• Stated problem
Print every line of the listing exactly, please.
-- begin Given material --
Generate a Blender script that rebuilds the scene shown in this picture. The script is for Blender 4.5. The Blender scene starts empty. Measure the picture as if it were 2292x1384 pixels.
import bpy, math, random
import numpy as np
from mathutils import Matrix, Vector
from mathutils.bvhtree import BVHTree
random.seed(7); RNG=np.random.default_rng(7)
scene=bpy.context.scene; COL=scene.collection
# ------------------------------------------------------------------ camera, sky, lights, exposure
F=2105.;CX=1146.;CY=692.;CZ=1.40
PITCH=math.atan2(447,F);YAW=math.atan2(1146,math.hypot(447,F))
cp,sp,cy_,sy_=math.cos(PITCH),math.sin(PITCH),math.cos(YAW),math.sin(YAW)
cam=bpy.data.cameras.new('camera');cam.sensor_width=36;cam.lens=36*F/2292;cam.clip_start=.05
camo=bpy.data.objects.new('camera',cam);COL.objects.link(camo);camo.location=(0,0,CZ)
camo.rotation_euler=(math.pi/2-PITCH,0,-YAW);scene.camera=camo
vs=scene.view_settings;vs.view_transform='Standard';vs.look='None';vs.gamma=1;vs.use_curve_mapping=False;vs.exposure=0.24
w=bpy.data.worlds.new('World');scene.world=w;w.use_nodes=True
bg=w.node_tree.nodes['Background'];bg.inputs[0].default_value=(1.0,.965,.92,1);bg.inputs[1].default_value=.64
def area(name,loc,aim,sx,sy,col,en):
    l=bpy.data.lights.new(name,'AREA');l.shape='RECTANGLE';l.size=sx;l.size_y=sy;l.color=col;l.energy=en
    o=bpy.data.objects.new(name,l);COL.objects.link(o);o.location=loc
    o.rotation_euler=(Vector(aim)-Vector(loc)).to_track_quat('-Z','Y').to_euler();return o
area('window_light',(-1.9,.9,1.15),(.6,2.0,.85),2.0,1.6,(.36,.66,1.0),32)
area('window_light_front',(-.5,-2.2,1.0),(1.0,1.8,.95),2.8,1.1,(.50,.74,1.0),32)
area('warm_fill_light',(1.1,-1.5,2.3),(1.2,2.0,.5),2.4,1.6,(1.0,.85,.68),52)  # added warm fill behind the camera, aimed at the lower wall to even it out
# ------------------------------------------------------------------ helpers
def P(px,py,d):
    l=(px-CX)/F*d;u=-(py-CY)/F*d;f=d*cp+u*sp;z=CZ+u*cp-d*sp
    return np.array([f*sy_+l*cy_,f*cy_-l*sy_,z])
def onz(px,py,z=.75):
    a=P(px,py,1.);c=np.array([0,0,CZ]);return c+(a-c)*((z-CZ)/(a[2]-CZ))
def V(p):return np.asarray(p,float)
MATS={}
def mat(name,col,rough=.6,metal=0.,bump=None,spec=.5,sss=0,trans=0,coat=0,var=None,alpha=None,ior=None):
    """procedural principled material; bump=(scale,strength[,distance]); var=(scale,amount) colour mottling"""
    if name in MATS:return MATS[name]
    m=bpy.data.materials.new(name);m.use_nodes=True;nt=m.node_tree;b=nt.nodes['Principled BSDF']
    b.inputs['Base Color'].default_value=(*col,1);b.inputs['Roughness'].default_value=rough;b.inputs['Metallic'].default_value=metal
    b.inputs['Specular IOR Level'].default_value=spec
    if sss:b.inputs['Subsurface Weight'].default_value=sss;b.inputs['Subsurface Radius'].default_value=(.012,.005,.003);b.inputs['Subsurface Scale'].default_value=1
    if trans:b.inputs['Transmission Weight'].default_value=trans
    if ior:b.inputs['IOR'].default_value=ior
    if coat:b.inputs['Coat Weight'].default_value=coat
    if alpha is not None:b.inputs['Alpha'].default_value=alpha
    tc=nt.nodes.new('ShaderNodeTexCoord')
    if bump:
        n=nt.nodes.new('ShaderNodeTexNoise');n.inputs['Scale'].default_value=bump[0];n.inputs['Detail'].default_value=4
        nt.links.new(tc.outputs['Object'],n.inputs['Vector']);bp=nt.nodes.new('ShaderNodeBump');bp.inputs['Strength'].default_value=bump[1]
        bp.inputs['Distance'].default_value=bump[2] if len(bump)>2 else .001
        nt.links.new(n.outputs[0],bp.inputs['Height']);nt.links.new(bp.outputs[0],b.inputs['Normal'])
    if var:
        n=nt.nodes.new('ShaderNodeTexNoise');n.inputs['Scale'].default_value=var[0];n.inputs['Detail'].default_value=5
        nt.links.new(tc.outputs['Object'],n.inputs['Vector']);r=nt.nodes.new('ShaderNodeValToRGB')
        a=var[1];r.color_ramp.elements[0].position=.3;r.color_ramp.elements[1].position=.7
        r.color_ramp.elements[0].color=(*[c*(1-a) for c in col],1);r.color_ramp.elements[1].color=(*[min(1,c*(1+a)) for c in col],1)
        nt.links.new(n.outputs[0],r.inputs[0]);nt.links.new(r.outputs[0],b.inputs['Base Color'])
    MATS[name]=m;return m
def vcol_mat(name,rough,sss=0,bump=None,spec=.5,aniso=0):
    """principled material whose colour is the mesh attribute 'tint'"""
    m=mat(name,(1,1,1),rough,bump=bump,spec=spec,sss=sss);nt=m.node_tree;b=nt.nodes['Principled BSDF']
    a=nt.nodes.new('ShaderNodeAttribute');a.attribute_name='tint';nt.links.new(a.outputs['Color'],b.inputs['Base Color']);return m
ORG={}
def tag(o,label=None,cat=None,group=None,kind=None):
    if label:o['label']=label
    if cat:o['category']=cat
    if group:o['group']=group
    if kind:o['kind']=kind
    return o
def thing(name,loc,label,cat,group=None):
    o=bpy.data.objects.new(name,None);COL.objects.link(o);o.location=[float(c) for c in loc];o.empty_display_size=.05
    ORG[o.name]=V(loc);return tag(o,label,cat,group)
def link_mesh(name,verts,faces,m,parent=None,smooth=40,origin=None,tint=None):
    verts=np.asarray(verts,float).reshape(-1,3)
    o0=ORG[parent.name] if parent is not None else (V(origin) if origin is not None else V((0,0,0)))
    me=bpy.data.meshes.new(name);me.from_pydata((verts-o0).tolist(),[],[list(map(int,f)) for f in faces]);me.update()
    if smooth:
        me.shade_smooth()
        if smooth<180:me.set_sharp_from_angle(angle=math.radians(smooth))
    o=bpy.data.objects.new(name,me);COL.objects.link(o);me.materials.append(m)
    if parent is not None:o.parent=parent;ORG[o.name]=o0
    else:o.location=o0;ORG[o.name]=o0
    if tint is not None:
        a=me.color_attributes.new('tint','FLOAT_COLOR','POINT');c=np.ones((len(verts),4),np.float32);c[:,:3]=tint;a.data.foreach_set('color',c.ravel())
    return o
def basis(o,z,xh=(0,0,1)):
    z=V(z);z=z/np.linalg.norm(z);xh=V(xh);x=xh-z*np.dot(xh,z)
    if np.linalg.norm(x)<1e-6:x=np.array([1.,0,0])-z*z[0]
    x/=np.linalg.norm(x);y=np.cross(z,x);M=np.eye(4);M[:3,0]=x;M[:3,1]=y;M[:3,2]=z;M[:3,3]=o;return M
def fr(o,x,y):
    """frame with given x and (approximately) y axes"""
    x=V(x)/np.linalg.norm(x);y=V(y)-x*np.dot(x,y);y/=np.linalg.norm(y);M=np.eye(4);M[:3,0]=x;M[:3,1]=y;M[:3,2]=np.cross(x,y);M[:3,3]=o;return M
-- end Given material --
• The output
Generate a Blender script that rebuilds the scene shown in this picture. The script is for Blender 4.5. The Blender scene starts empty. Measure the picture as if it were 2292x1384 pixels.
import bpy, math, random
import numpy as np
from mathutils import Matrix, Vector
from mathutils.bvhtree import BVHTree
random.seed(7); RNG=np.random.default_rng(7)
scene=bpy.context.scene; COL=scene.collection
# ------------------------------------------------------------------ camera, sky, lights, exposure
F=2105.;CX=1146.;CY=692.;CZ=1.40
PITCH=math.atan2(447,F);YAW=math.atan2(1146,math.hypot(447,F))
cp,sp,cy_,sy_=math.cos(PITCH),math.sin(PITCH),math.cos(YAW),math.sin(YAW)
cam=bpy.data.cameras.new('camera');cam.sensor_width=36;cam.lens=36*F/2292;cam.clip_start=.05
camo=bpy.data.objects.new('camera',cam);COL.objects.link(camo);camo.location=(0,0,CZ)
camo.rotation_euler=(math.pi/2-PITCH,0,-YAW);scene.camera=camo
vs=scene.view_settings;vs.view_transform='Standard';vs.look='None';vs.gamma=1;vs.use_curve_mapping=False;vs.exposure=0.24
w=bpy.data.worlds.new('World');scene.world=w;w.use_nodes=True
bg=w.node_tree.nodes['Background'];bg.inputs[0].default_value=(1.0,.965,.92,1);bg.inputs[1].default_value=.64
def area(name,loc,aim,sx,sy,col,en):
    l=bpy.data.lights.new(name,'AREA');l.shape='RECTANGLE';l.size=sx;l.size_y=sy;l.color=col;l.energy=en
    o=bpy.data.objects.new(name,l);COL.objects.link(o);o.location=loc
    o.rotation_euler=(Vector(aim)-Vector(loc)).to_track_quat('-Z','Y').to_euler();return o
area('window_light',(-1.9,.9,1.15),(.6,2.0,.85),2.0,1.6,(.36,.66,1.0),32)
area('window_light_front',(-.5,-2.2,1.0),(1.0,1.8,.95),2.8,1.1,(.50,.74,1.0),32)
area('warm_fill_light',(1.1,-1.5,2.3),(1.2,2.0,.5),2.4,1.6,(1.0,.85,.68),52)  # added warm fill behind the camera, aimed at the lower wall to even it out
# ------------------------------------------------------------------ helpers
def P(px,py,d):
    l=(px-CX)/F*d;u=-(py-CY)/F*d;f=d*cp+u*sp;z=CZ+u*cp-d*sp
    return np.array([f*sy_+l*cy_,f*cy_-l*sy_,z])
def onz(px,py,z=.75):
    a=P(px,py,1.);c=np.array([0,0,CZ]);return c+(a-c)*((z-CZ)/(a[2]-CZ))
def V(p):return np.asarray(p,float)
MATS={}
def mat(name,col,rough=.6,metal=0.,bump=None,spec=.5,sss=0,trans=0,coat=0,var=None,alpha=None,ior=None):
    """procedural principled material; bump=(scale,strength[,distance]); var=(scale,amount) colour mottling"""
    if name in MATS:return MATS[name]
    m=bpy.data.materials.new(name);m.use_nodes=True;nt=m.node_tree;b=nt.nodes['Principled BSDF']
    b.inputs['Base Color'].default_value=(*col,1);b.inputs['Roughness'].default_value=rough;b.inputs['Metallic'].default_value=metal
    b.inputs['Specular IOR Level'].default_value=spec
    if sss:b.inputs['Subsurface Weight'].default_value=sss;b.inputs['Subsurface Radius'].default_value=(.012,.005,.003);b.inputs['Subsurface Scale'].default_value=1
    if trans:b.inputs['Transmission Weight'].default_value=trans
    if ior:b.inputs['IOR'].default_value=ior
    if coat:b.inputs['Coat Weight'].default_value=coat
    if alpha is not None:b.inputs['Alpha'].default_value=alpha
    tc=nt.nodes.new('ShaderNodeTexCoord')
    if bump:
        n=nt.nodes.new('ShaderNodeTexNoise');n.inputs['Scale'].default_value=bump[0];n.inputs['Detail'].default_value=4
        nt.links.new(tc.outputs['Object'],n.inputs['Vector']);bp=nt.nodes.new('ShaderNodeBump');bp.inputs['Strength'].default_value=bump[1]
        bp.inputs['Distance'].default_value=bump[2] if len(bump)>2 else .001
        nt.links.new(n.outputs[0],bp.inputs['Height']);nt.links.new(bp.outputs[0],b.inputs['Normal'])
    if var:
        n=nt.nodes.new('ShaderNodeTexNoise');n.inputs['Scale'].default_value=var[0];n.inputs['Detail'].default_value=5
        nt.links.new(tc.outputs['Object'],n.inputs['Vector']);r=nt.nodes.new('ShaderNodeValToRGB')
        a=var[1];r.color_ramp.elements[0].position=.3;r.color_ramp.elements[1].position=.7
        r.color_ramp.elements[0].color=(*[c*(1-a) for c in col],1);r.color_ramp.elements[1].color=(*[min(1,c*(1+a)) for c in col],1)
        nt.links.new(n.outputs[0],r.inputs[0]);nt.links.new(r.outputs[0],b.inputs['Base Color'])
    MATS[name]=m;return m
def vcol_mat(name,rough,sss=0,bump=None,spec=.5,aniso=0):
    """principled material whose colour is the mesh attribute 'tint'"""
    m=mat(name,(1,1,1),rough,bump=bump,spec=spec,sss=sss);nt=m.node_tree;b=nt.nodes['Principled BSDF']
    a=nt.nodes.new('ShaderNodeAttribute');a.attribute_name='tint';nt.links.new(a.outputs['Color'],b.inputs['Base Color']);return m
ORG={}
def tag(o,label=None,cat=None,group=None,kind=None):
    if label:o['label']=label
    if cat:o['category']=cat
    if group:o['group']=group
    if kind:o['kind']=kind
    return o
def thing(name,loc,label,cat,group=None):
    o=bpy.data.objects.new(name,None);COL.objects.link(o);o.location=[float(c) for c in loc];o.empty_display_size=.05
    ORG[o.name]=V(loc);return tag(o,label,cat,group)
def link_mesh(name,verts,faces,m,parent=None,smooth=40,origin=None,tint=None):
    verts=np.asarray(verts,float).reshape(-1,3)
    o0=ORG[parent.name] if parent is not None else (V(origin) if origin is not None else V((0,0,0)))
    me=bpy.data.meshes.new(name);me.from_pydata((verts-o0).tolist(),[],[list(map(int,f)) for f in faces]);me.update()
    if smooth:
        me.shade_smooth()
        if smooth<180:me.set_sharp_from_angle(angle=math.radians(smooth))
    o=bpy.data.objects.new(name,me);COL.objects.link(o);me.materials.append(m)
    if parent is not None:o.parent=parent;ORG[o.name]=o0
    else:o.location=o0;ORG[o.name]=o0
    if tint is not None:
        a=me.color_attributes.new('tint','FLOAT_COLOR','POINT');c=np.ones((len(verts),4),np.float32);c[:,:3]=tint;a.data.foreach_set('color',c.ravel())
    return o
def basis(o,z,xh=(0,0,1)):
    z=V(z);z=z/np.linalg.norm(z);xh=V(xh);x=xh-z*np.dot(xh,z)
    if np.linalg.norm(x)<1e-6:x=np.array([1.,0,0])-z*z[0]
    x/=np.linalg.norm(x);y=np.cross(z,x);M=np.eye(4);M[:3,0]=x;M[:3,1]=y;M[:3,2]=z;M[:3,3]=o;return M
def fr(o,x,y):
    """frame with given x and (approximately) y axes"""
    x=V(x)/np.linalg.norm(x);y=V(y)-x*np.dot(x,y);y/=np.linalg.norm(y);M=np.eye(4);M[:3,0]=x;M[:3,1]=y;M[:3,2]=np.cross(x,y);M[:3,3]=o;return M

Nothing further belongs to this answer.